Più ancora  può farlo l’imminente riduzione dei militari della operazione francese Barkane, che entro fine anno perderà più del 40% delle sue attuali 5.100 unità. Il presidente Macron ha annunciato il ridimensionamento della Barkane all’inizio del 2021 e lo ha ribadito a giugno dicendo di non essere disposto a lasciare che altri giovani francesi perdano la vita in Africa tanto più dal momento che i governi dei paesi del Sahel, constatato l’insuccesso di 20 anni di lotta al terrorismo, meditano di avviare un dialogo con i gruppi jihadisti e a maggior ragione per il fatto che in Africa per un governo “dialogare” con dei gruppi antigovernativi di solito vuol dire offrire ai loro leader non solo l’immunità se depongono le armi, ma anche delle cariche governative, la partecipazione al governo del Paese.
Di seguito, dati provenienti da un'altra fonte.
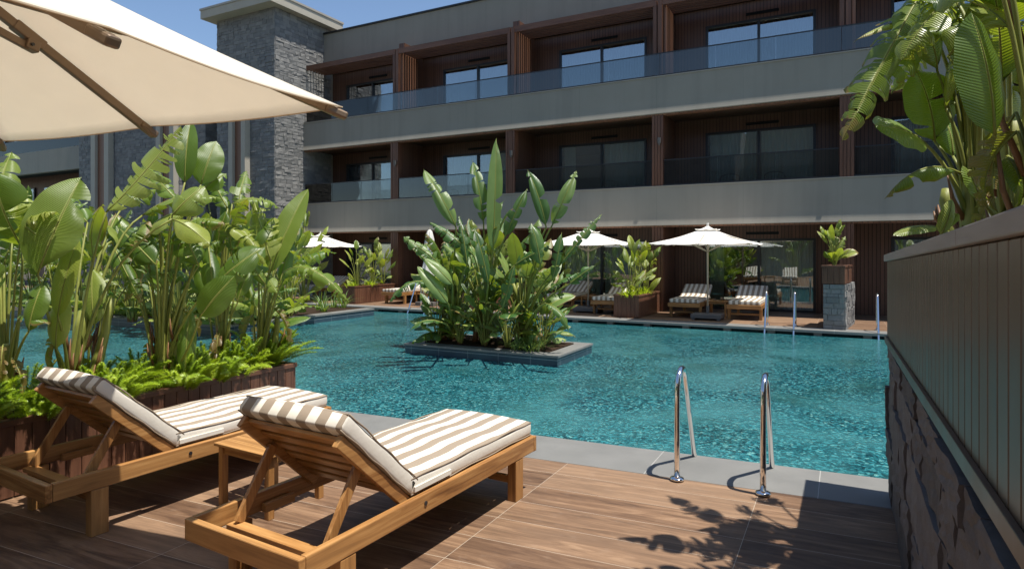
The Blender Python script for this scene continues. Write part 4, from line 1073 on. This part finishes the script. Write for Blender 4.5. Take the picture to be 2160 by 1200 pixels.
# far stone pillar with planter
pr_ = empty('stone_pillar', (-.16, 15.55, 0), R(-7), 'grey stone pillar on the far deck carrying a wooden plant box', 'pillar')
m = MB(); stone_block(m, -.21, .21, 0, 1.7, 0, 1.0, '-y+x', su=.2, sv=.12, prot=.03, rnd=random.Random(8))
m.build('wall', M['stone'], pr_, local=True)
r = planter_box('planter_box', -.16-.23, -.16+.23, 15.55-.02, 15.55+1.2, .42, 'small brown plant box on top of the stone pillar', z=1.003)
r.rotation_euler = (0, 0, R(-7)); r.location = (-.16+.065, 16.12, 1.003)
clump('banana_plant', (-.16, 15.95, 1.38), 'leafy green plant in the box on the stone pillar', 17, .98, .38, .105, 190, mat='leaf', torn=.2, stat=9, foc=CAMD, tint=(.5, 1), rs=.012, spread=.75)

# tree like clumps far left corner near tower foot
for i, (px, D, h, lb) in enumerate([(640, 21.5, 3.1, 'tall banana plant against the foot of the capped tower'), (595, 20.5, 2.8, 'banana plant left of the leftmost open parasol')]):
    p = at(px, 600, D); p.z = 0
    clump('banana_plant', tuple(p), lb, 18, h, .9, .17, 200+i, mat='leaf', torn=.5, stat=8, foc=CAMD, group='banana plants at the tower foot')
# plants mirrored in the ground floor doors
for i in range(7):
    o = dup(protoB[i % 5], (-12+i*3.1, -5.2-.5*(i % 2), 0), i*2.1, 'banana plant behind the near deck, out of view, %s from its left end' % ['first','second','third','fourth','fifth','sixth','seventh'][i], 'banana plants behind the near deck')
    o.scale = (1.3, 1.3, 1.25)

# ================================================================== SUN LOUNGERS
def cushion(x0, x1, y0, y1, z0, z1, Mx=None, ny=14, nx=10, puff=.012, seed=0, r=.022):
    """soft slab with rounded edges"""
    m = MB(); rnd = random.Random(seed); ph = rnd.uniform(0, 6)
    prof = []   # closed section in x-z
    w2 = (x1-x0)/2; cx = (x0+x1)/2; h = z1-z0
    def sec(sc, up):
        pts = []
        for (qx, qz, a0) in ((w2-r, h-r, 0), (-w2+r, h-r, 90), (-w2+r, r, 180), (w2-r, r, 270)):
            for k in range(4):
                a = R(a0 + 30*k); pts.append((qx + r*math.cos(a), qz + r*math.sin(a)))
        out = []
        for i, p in enumerate(pts):
            out.append(p)
            if i == 3:
                for k in range(1, nx): out.append(((w2-r) - 2*(w2-r)*k/nx, h + puff*math.sin(math.pi*k/nx)))
            if i == 11:
                for k in range(1, nx): out.append((-(w2-r) + 2*(w2-r)*k/nx, 0))
        return [(cx + x*sc, h/2 + (z-h/2)*up) for x, z in out]
    ys = [(y0, .975, .70), (y0+.006, .99, .88), (y0+.02, 1, .985)] + [(y0+.02+(y1-y0-.04)*k/ny, 1, 1) for k in range(1, ny)] + [(y1-.02, 1, .985), (y1-.006, .99, .88), (y1, .975, .70)]
    vs = []; n = None
    for (y, sc, up) in ys:
        s_ = sec(sc, up); n = len(s_)
        wob = .005*math.sin(y*9+ph) + .003*math.sin(y*23+ph*2)
        for (x, z) in s_: vs.append(Vector((x, y, z0 + z + (wob if z > h*.6 else 0))))
    k = len(ys)
    fs = [(i*n+j, (i+1)*n+j, (i+1)*n+(j+1) % n, i*n+(j+1) % n) for i in range(k-1) for j in range(n)] + [tuple(range(n)), tuple((k-1)*n+j for j in range(n))[::-1]]
    if Mx: vs = [Mx @ v for v in vs]
    m.add(vs, fs); return m
def piping_path(x, y0, y1, z, n=14): return [(x, y0 + (y1-y0)*i/n, z + .004*math.sin(i*1.3)) for i in range(n+1)]
LW, LL, RZ = .415, 2.13, .385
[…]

Uno dei casi più clamorosi è stato quello del Fronte unito rivoluzionario, in Sierra Leone, uno dei gruppi armati africani più feroci. Durante la guerra combattuta dal 1991 al 2002  per il controllo delle miniere di diamanti del paese ha terrorizzato la popolazione torturando i civili inermi, ha reclutato bambini soldato rendendoli pazzi di droghe e massacri, li faceva giocare tirando a sorte biglietti con scritti i nomi di parti del corpo e poi scegliendo un bambino per amputare a un prigioniero l’arto sorteggiato. Imprimeva a fuoco sul volto di bambini e adulti il proprio acronimo: RUF. Finita la guerra, gli è stato concesso di diventare un partito politico. Il suo candidato alle elezioni presidenziali del 2018 si è classificato sesto.